24 giugno 2011 14:32

La chiamano “città delle luci”. Ma Karachi, il centro più popoloso del Pakistan, è nota anche per la criminalità diffusa e i suoi violenti conflitti interni: politici, etnici e religiosi.

In particolare, da anni, nella capitale finanziaria del paese, si scontrano due fazioni etniche e politiche: da una parte il Muttahida Qaumi movement (Mqm), il partito dei pachistani di lingua urdu, dall’altra l’Awami national party (Anp), espressione dei pashtun fuggiti dal nord del paese e dai taliban. Gli estremisti delle due fazioni si contendono il territorio: faide sanguinarie, omicidi mirati, esecuzioni sommarie sono all’ordine del giorno. Su molti casi, come i roghi appiccati ai negozi dei pashtun, spesso la polizia non indaga.

Questi episodi di violenza si inseriscono in un quadro di lotta politica e di potere più ampio: a volte, anche bande criminali apparentemente autonome agiscono sotto il controllo del braccio violento dei partiti. Senza contare i conflitti propriamente religiosi, come lo scontro tra le comunità sciite e sunnite della città. Cifre ufficiali non ce ne sono. Ma dall’inizio dell’anno, a Karachi, sono già centinaia gli omicidi mirati che le istituzioni preferiscono non contare. Secondo un rapporto della Human rights commission of Pakistan, nel 2010 gli assassinii “politici” sono stati circa 1.400. Così, giorno dopo giorno, Karachi sprofonda in un Bagno di sangue, come si intitola il reportage fotografico di Massimo Berruti realizzato nella città.

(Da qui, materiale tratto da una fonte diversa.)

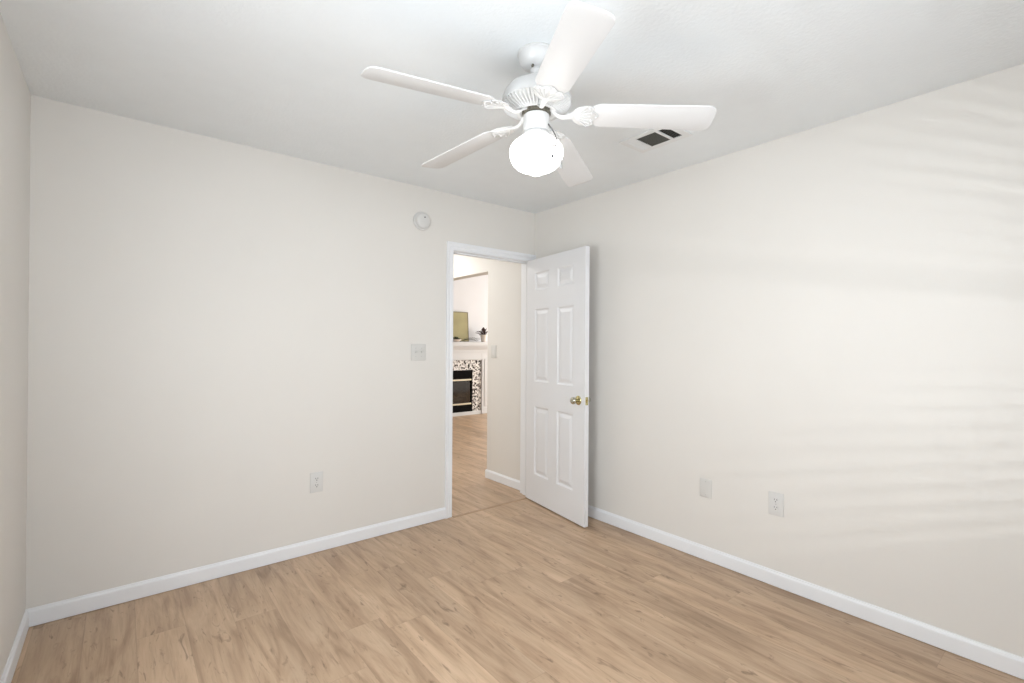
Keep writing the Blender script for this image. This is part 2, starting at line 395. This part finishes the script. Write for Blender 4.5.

In questa foto, agenti paramilitari dopo l’attacco a una processione sciita a Karachi.

Massimo Berruti è nato a Roma nel 1979. Membro dell’agenzia Vu, dal 2007 vive e lavora in Pakistan. Con questo reportage ha vinto il secondo premio al World press photo 2011 (categoria General news). Per il suo lavoro sul Pakistan ha ricevuto anche il premio Carmignac Gestion.